I think – I apologize if you guys addressed this. But in IIS as you look forward on the Warfighter FOCUS contract I think you guys recently were selected for one piece of the follow on. And so maybe if you could talk about how that fits into your overall plan for that contract and the coming decline?

Anthony F. O'Brien - Raytheon Co.

Management

Yeah, sure, Seth. This is Toby. I'll take a crack at that. So I think we've talked about in the past that the guidance for this year and you can read beyond this year, right are – always assumed that we'd have a planned decline on Warfighter as we transition the program primarily in the second half of this year to new contract vehicles. So again there's no change in the negative way to our guidance range for IIS this year. We were selected as one of three large businesses for the portion of the program called ETSC, which at a high level is related to the international aspect of the program. We're also on one of the five small business set aside teams for that part of the follow on program as well. So between both of those positions we feel we can be very competitive on that future scope. I think it's important when you think of IIS as I talked about in my opening comments, they saw strong growth in the quarter. And for the year, even excluding Warfighter FOCUS, right we are looking at call it mid-single digit growth for the rest of the business between their classified business, their cyber business. As an example, right they're starting to make up for and offset that business. So IIS is more than Warfighter and that's what we're expecting to continue to carry them into the future as well as the portions of Warfighter we continue to execute.

Operator

Operator

Your next question will be from the line of Cai von Rumohr, Cowen & Company. Cai von Rumohr - Cowen & Co. LLC: Yes, thank you very much. To maybe follow up on Carter's question, could you update us a little bit on where we stand regarding your opportunities for THAAD and (57:33) in the international arena? And also, given that the president has been pressuring NATO to spend more money and at the same time basically beating them over the head in terms of tariffs, what impact do you expect those two initiatives to have on your business?
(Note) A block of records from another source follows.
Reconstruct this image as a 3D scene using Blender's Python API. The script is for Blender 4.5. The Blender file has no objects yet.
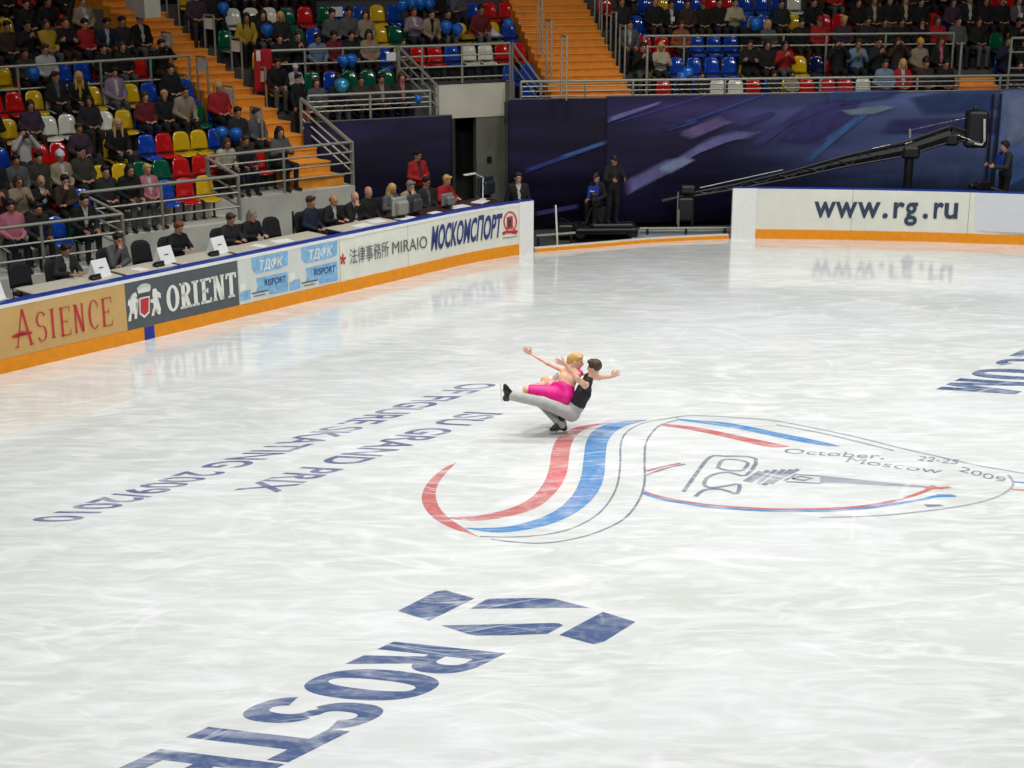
import bpy, bmesh, math, random
import numpy as np
from mathutils import Vector, Matrix, Euler

random.seed(7)
SC = bpy.context.scene
COL = SC.collection
PI = math.pi

# ------------------------------------------------------------------ camera
FPX, HORIZON, CAM_H = 1576.0, -103.0, 7.74
TILT = math.atan((384 - HORIZON) / FPX)
cd = bpy.data.cameras.new('camera'); cam = bpy.data.objects.new('camera', cd); COL.objects.link(cam)
cam.location = (0, 0, CAM_H); cam.rotation_euler = (PI / 2 - TILT, 0, 0)
cd.sensor_width = 36.0; cd.lens = FPX / 1024 * 36.0; cd.clip_end = 300
SC.camera = cam

# ------------------------------------------------------------------ world, lamps, exposure
w = bpy.data.worlds.new('arena_air'); SC.world = w; w.use_nodes = True
w.node_tree.nodes['Background'].inputs[0].default_value = (0.75, 0.85, 1.0, 1)
w.node_tree.nodes['Background'].inputs[1].default_value = 0.012
SC.view_settings.view_transform = 'Standard'; SC.view_settings.look = 'None'
SC.view_settings.gamma = 1.0; SC.view_settings.use_curve_mapping = False
SC.view_settings.exposure = 0.0

def area_lamp(x, y, z, sx, sy, power, spread, color=(1, 0.985, 0.95), aim=None):
    d = bpy.data.lights.new('rink_floodlight', 'AREA'); d.shape = 'RECTANGLE'; d.size = sx; d.size_y = sy
    d.energy = power; d.spread = math.radians(spread); d.color = color
    o = bpy.data.objects.new('rink_floodlight', d); COL.objects.link(o); o.location = (x, y, z)
    if aim is not None:
        o.rotation_euler = (Vector(aim) - Vector((x, y, z))).to_track_quat('-Z', 'Y').to_euler()
    return o
# lamp rows hang on the trusses above the ice
for lx in (-7.0, 0.5, 8.0, 15.0):
    for ly in (8.0, 15.0, 22.0, 29.0):
        if lx == -7.0 and ly > 23: continue
        area_lamp(lx, ly, 15.0, 2.2, 1.0, {8.0: 145, 15.0: 168, 22.0: 255, 29.0: 465}[ly] * (1.6 if lx < 0 else 1.0), 112)
# lower fill from the lamp row over the near stand, it washes the far boards
for lx in (-3.0, 6.0, 14.0):
    area_lamp(lx, 4.0, 15.5, 2.2, 1.0, 180, 100, aim=(lx + 1.0, 32.0, 0.6))
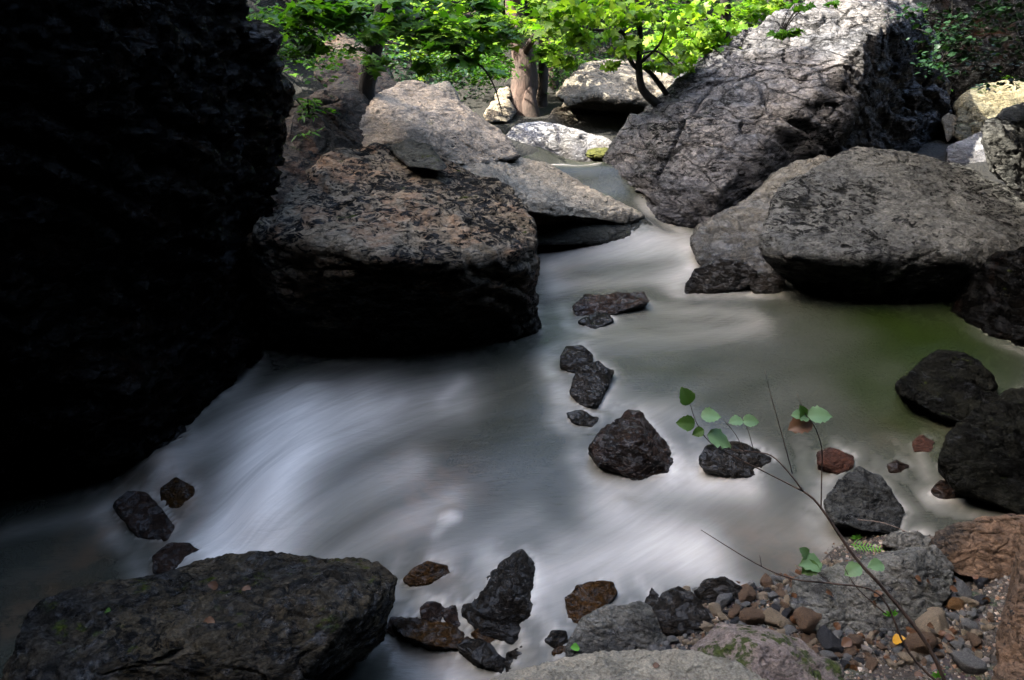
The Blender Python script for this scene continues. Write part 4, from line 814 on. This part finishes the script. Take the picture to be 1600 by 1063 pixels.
named = [(1490, 938, 34, 'pebble_white', 'white stone resting on the orange one on the gravel'), (1495, 952, 36, 'pebble_orange', 'amber orange stone under the white one on the gravel'),
 (1462, 985, 72, 'pebble_tan', 'largest tan stone right of the twig stem, streaked orange'), (1500, 928, 54, 'pebble_grey', 'olive-grey stone just above the white one'), (1535, 942, 30, 'pebble_dark', 'blue-black stone right of the white one'),
 (930, 1000, 14, 'pebble_tan', 'tiny tan pebble lying on the grey angular rock'), (1068, 975, 44, 'pebble_tan', 'tan round stone with a hollow below the olive wet rock'), (1100, 985, 34, 'pebble_tan', 'pale whitish stone right of the round tan stone'),
 (1130, 948, 44, 'pebble_grey', 'flat angular pale grey stone below the flat glinting rock'), (1168, 940, 40, 'pebble_brown', 'tan brown stone right of the angular grey one'), (1200, 918, 34, 'pebble_brown', 'reddish brown stone left of the large flat grey rock'),
 (1120, 960, 30, 'pebble_tan', 'squarish tan stone under the angular grey stone'), (1215, 980, 50, 'pebble_tan', 'cream brown stone at the lower left of the large flat grey rock'), (1175, 975, 55, 'pebble_brown', 'long ochre brown stone above the mossy rock'),
 (1265, 985, 70, 'pebble_brown', 'long brown stone along the lower edge of the large flat grey rock'), (1080, 955, 45, 'pebble_rust', 'dark purple-brown stone beside the olive wet rock'), (1395, 860, 24, 'pebble_tan', 'small round tan stone under the fern'),
 (1355, 1020, 26, 'pebble_white', 'flat whitish stone near the yellow leaf'), (1420, 1035, 40, 'pebble_tan', 'long flat tan stone left of the stem foot'), (1445, 1020, 60, 'pebble_brown', 'flat brown stone under the stem'),
 (1540, 1040, 24, 'pebble_white', 'pale pebble near the bottom right corner rock'), (1530, 912, 44, 'pebble_dark', 'dark flat stone below the rough reddish brown rock'), (1300, 1015, 60, 'pebble_dark', 'dark slate-like stone below the large flat grey rock'),
 (1030, 985, 26, 'pebble_white', 'pale lumpy stone above the moss'), (1510, 1045, 70, 'pebble_grey', 'broad grey stone at the bottom right beside the stem'), (1245, 975, 26, 'pebble_rust', 'small orange-brown stone beside the cream brown stone')]
used = []
for i, (px, py, wp, mt, lab) in enumerate(named):
    o = stone(px, py, wp, mt, lab, i, rz=.5 * i); used.append((o.location.x, o.location.y, o.scale.x))
rng = np.random.default_rng(9); n = 0; tries = 0
bpy.context.view_layer.update(); dgh = bpy.context.evaluated_depsgraph_get()
first = {}
while n < 270 and tries < 40000:
    tries += 1
    x = rng.uniform(.4, 1.75); y = rng.uniform(1.8, 2.6); q = np.array([[x, y]])
    dep = float(_bf(q)[0]); u_ = x / y
    if dep < -.02: continue
    dz = gz(x, y) - 2.1; fwd = y * _c - dz * _s; sx_ = 800 + x / fwd * FPX; sy_ = 531.5 - (y * _s + dz * _c) / fwd * FPX
    if not (1020 < sx_ < 1575 and 880 < sy_ < 1072): continue
    r = float(rng.choice([.012, .017, .022, .029, .037], p=[.1, .25, .31, .22, .12]))
    if any((x - a) ** 2 + (y - b_) ** 2 < ((r + c) * .62) ** 2 for a, b_, c in used): continue
    hit, loc, nor, _, ob, _ = sc.ray_cast(dgh, Vector((x, y, 1.5)), Vector((0, 0, -1)))
    if not hit or ob.name not in ('ground', 'water') : continue
    z = gz(x, y); mt = KINDS[int(rng.choice(5, p=[.33, .22, .22, .14, .09]))]
    o = bpy.data.objects.new('pebble', protos[mt][int(rng.integers(5))]); C.objects.link(o)
    o.location = (x, y, z + r * .25); fl = rng.uniform(.45, .8); o.scale = (r, r * rng.uniform(.6, .9), r * fl); o.rotation_euler = (rng.uniform(-.4, .4), rng.uniform(-.4, .4), rng.uniform(0, 6))
    tag(o, LABK[mt], 'pebble', group=mt.split('_')[1] + ' pebbles of the gravel bank'); used.append((x, y, r)); n += 1
# gravel between them
rng = np.random.default_rng(12); V0 = np.array([(1, 0, 0), (-1, 0, 0), (0, 1, 0), (0, -1, 0), (0, 0, 1), (0, 0, -1)], float); F0 = np.array([(0, 2, 4), (2, 1, 4), (1, 3, 4), (3, 0, 4), (2, 0, 5), (1, 2, 5), (3, 1, 5), (0, 3, 5)])
xy = np.column_stack([rng.uniform(.3, 2.0, 14000), rng.uniform(1.6, 2.8, 14000)]); xy = xy[_bf(xy) > -.04]; n = len(xy)
rot = rng.uniform(0, 6.28, n); s = .003 + .011 * rng.random(n) ** 3
Vg = V0[None] * s[:, None, None] * rng.uniform(.5, 1.2, (n, 6, 1)); cx = Vg[..., 0] * np.cos(rot)[:, None] - Vg[..., 1] * np.sin(rot)[:, None]; cy = Vg[..., 0] * np.sin(rot)[:, None] + Vg[..., 1] * np.cos(rot)[:, None]
Vg = np.stack([cx, cy, Vg[..., 2]], 2) + np.column_stack([xy, ground_z(xy)])[:, None]
m, t, b = newmat('gravel'); MATS['gravel'] = m; g = N(t, 'ShaderNodeNewGeometry')
t.links.new(ramp(t, g.outputs['Random Per Island'], (0, (.03, .028, .026)), (.4, (.13, .1, .07)), (.7, (.16, .155, .14)), (.9, (.2, .11, .06)), (1, (.45, .38, .3))), b.inputs['Base Color']); b.inputs['Roughness'].default_value = .7
tag(link('gravel', mesh_np('gravel', Vg.reshape(-1, 3), (np.arange(n)[:, None, None] * 6 + F0[None]).reshape(-1, 3), False), 'gravel'), kind='stuff', label='fine mixed gravel between the pebbles of the bank', cat='gravel')

# ------------------------------------------------------------------ the leafy twig in front
root = empty('twig', P(1500, 1120, 1.45), label='long thin twig with sparse leaves reaching from the bottom right over the water', cat='branch')
def T(parts, r, mat, name, parent=root, seed=3):
    o = link(name, tubes_mesh(name, [tube([P(*p) for p in pts], rr, 7, .15, seed) for pts, rr in parts]), mat); shift(o, parent.location); return put(o, parent)
mm = .0011
T([([(1500, 1120, 1.42), (1450, 1010, 1.5), (1385, 925, 1.57), (1335, 870, 1.62), (1280, 790, 1.68), (1255, 768, 1.7)], [5.5 * mm, 5 * mm, 4.5 * mm, 4 * mm, 3.2 * mm, 2.6 * mm])], 0, 'twig', 'stem')
T([([(1255, 768, 1.7), (1200, 740, 1.74), (1140, 710, 1.78), (1108, 690, 1.8), (1088, 660, 1.82), (1078, 630, 1.83)], [2.2 * mm, 1.8 * mm, 1.5 * mm, 1.3 * mm, 1.1 * mm, .8 * mm]),
   ([(1255, 768, 1.7), (1232, 738, 1.72), (1205, 712, 1.75), (1175, 706, 1.77), (1130, 700, 1.79), (1105, 680, 1.8)], [2.2 * mm, 2 * mm, 1.8 * mm, 1.5 * mm, 1.2 * mm, .8 * mm]),
   ([(1238, 740, 1.72), (1222, 680, 1.74), (1205, 620, 1.76), (1195, 578, 1.77)], [1.3 * mm, 1.1 * mm, .9 * mm, .5 * mm]),
   ([(1178, 705, 1.77), (1168, 670, 1.78), (1160, 655, 1.78)], [1.1 * mm, .9 * mm, .6 * mm]), ([(1165, 710, 1.77), (1150, 680, 1.78), (1130, 655, 1.79)], [1.1 * mm, .9 * mm, .6 * mm])], 0, 'twig', 'branch')
T([([(1283, 792, 1.68), (1284, 740, 1.7), (1284, 700, 1.71), (1272, 665, 1.72), (1260, 650, 1.73), (1245, 615, 1.74)], [1.8 * mm, 1.6 * mm, 1.4 * mm, 1.2 * mm, 1 * mm, .6 * mm])], 0, 'twig', 'branch')
T([([(1480, 1080, 1.45), (1420, 1020, 1.5), (1375, 930, 1.56), (1300, 912, 1.58), (1240, 905, 1.6), (1180, 880, 1.64), (1095, 828, 1.7)], [4 * mm, 3 * mm, 2.4 * mm, 2.2 * mm, 2 * mm, 1.6 * mm, .8 * mm]),
   ([(1190, 885, 1.63), (1187, 868, 1.64)], [1.2 * mm, .8 * mm]), ([(1385, 960, 1.54), (1340, 920, 1.57), (1318, 885, 1.6)], [1.8 * mm, 1.3 * mm, .8 * mm]), ([(1300, 912, 1.58), (1278, 895, 1.6), (1262, 875, 1.62)], [1.3 * mm, 1 * mm, .7 * mm])], 0, 'twig', 'branch')
def big_leaf(px, py, Y, ln, ang, mat, tilt=.6, shape=OVAL, wid=1.3, name='leaf', parent=root, roll=.2, label=None, curl=.3):
    """a leaf from its stalk point; ang in the picture (0 = right, 90 = up); a ribbed, curled sheet"""
    nu, nv = 9, 12; rr = np.random.default_rng(int(px * 7 + py)); V = []
    vv = np.linspace(0, 1, nv); prof = np.interp(vv, [0, .12, .4, .75, 1], [0.02, .24, .36, .24, .01]) * wid
    for j, v_ in enumerate(vv):
        jag = 1 + .07 * math.sin(j * 2.9)
        for u_ in np.linspace(-1, 1, nu):
            V.append((u_ * prof[j] * jag, v_, .10 * abs(u_) * prof[j] * 2 - curl * v_ ** 2 + .02 * math.sin(v_ * 28) * abs(u_) + .03 * rr.normal() * (abs(u_) > .9)))
    V = np.array(V) * ln; a = R(ang)
    dirn = np.array([math.cos(a), -.35 * tilt, math.sin(a) * .9]); dirn /= np.linalg.norm(dirn)
    nrm = np.array([roll, -(1 - tilt) - .25, tilt + .3]); nrm -= nrm @ dirn * dirn; nrm /= np.linalg.norm(nrm); sd_ = np.cross(dirn, nrm)
    Wd = P(px, py, Y) + V[:, 0:1] * sd_ + V[:, 1:2] * dirn + V[:, 2:3] * nrm
    F = [(j * nu + i, j * nu + i + 1, (j + 1) * nu + i + 1, (j + 1) * nu + i) for j in range(nv - 1) for i in range(nu - 1)]
    o = link(name, mesh_np(name, Wd, F), mat); 
    if parent is not None: shift(o, parent.location); put(o, parent)
    else: shift(o, P(px, py, Y))
    if label and parent is None: tag(o, label, 'leaf')
    return o
for px, py, Y, ln, ang, mt, ti in ((1078, 632, 1.83, .055, 112, 'leaf_near', .1), (1086, 662, 1.82, .052, 172, 'leaf_near', .3), (1095, 650, 1.82, .055, 15, 'leaf_silver', .7), (1100, 672, 1.81, .035, 200, 'leaf_near', .5), (1105, 680, 1.8, .075, -12, 'leaf_silver', .8),
        (1160, 657, 1.78, .04, 170, 'leaf_silver', .8), (1160, 658, 1.78, .045, 12, 'leaf_silver', .6), (1262, 650, 1.73, .062, 18, 'leaf_silver', .7), (1262, 652, 1.73, .05, 150, 'leaf_silver', .8), (1255, 655, 1.73, .045, 100, 'leaf_near', .6), (1268, 658, 1.73, .065, 190, 'leaf_dead', .7),
        (1283, 880, 1.61, .065, 160, 'leaf_silver', .8), (1278, 882, 1.6, .05, 200, 'leaf_near', .8), (1262, 870, 1.62, .04, 120, 'leaf_silver', .5), (1345, 885, 1.6, .05, 195, 'leaf_silver', .9), (1380, 882, 1.58, .045, 170, 'leaf_silver', .8)):
    big_leaf(px, py, Y, ln, ang, mt, ti)
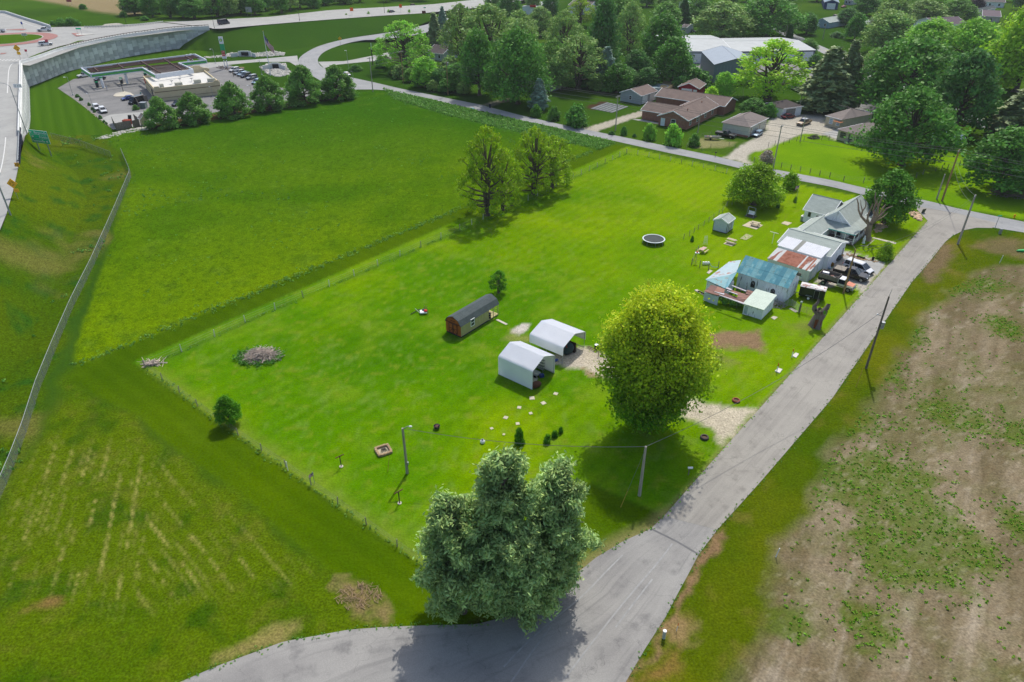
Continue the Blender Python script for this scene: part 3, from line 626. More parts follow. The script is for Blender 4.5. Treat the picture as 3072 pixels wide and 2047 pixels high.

Are you seeing anything today? Thanks.

Anthony F. O'Brien - Raytheon Co.

Management

So maybe I'll take the second part of that relative to the NATO and the tariffs. I mean we're not seeing any impact today nor do we expect the tariffs will have an impact, certainly not a direct impact even when we look forward into the supply chain and if there was any potential concern there. We don't think there's anything of a material point of view. Relative to NATO specifically, Cai, Tom talked about we booked the Romania Patriot order. Just as a update for everybody, the Patriot Poland LOA was signed. We are working towards getting on the first phase of that contract, a little north of $1 billion sometime in 2019. That program is still $5 billion overall with the second phase in 2020. We told you last time around, Sweden had selected Patriot. And we expect them to sign their LOA in the back half of the year contract next year for $1 billion. My whole point there is not seeing anybody backing off of what they were interested in and committed to before, all because they continue to want to have a deterrent against the threat from that perspective. As far as our TPY-2 radars, which are part of the THAAD system, the opportunity in KSA for us is a $3 billion to $4 billion opportunity. We look for the LOA on that to be signed here in the back half of the year with the, potentially an initial award of a few hundred million dollars with the follow on, the majority of it in 2019. There's an opportunity in Qatar for THAAD, again with our early warning with the TPY-2 radar as part of that in the plus or minus $1 billion range, maybe out in the 2020 timeframe. So, strong demand for our products.

Kelsey Ann DeBriyn - Raytheon Co.

Management

So that's all the time we have today. Thank you for joining us this morning. We look forward to speaking with you again on our third quarter conference call in October.

Operator

Operator

Ladies and gentlemen, that concludes today's conference. We thank you for your participation vision. You may now disconnect. Have a great day.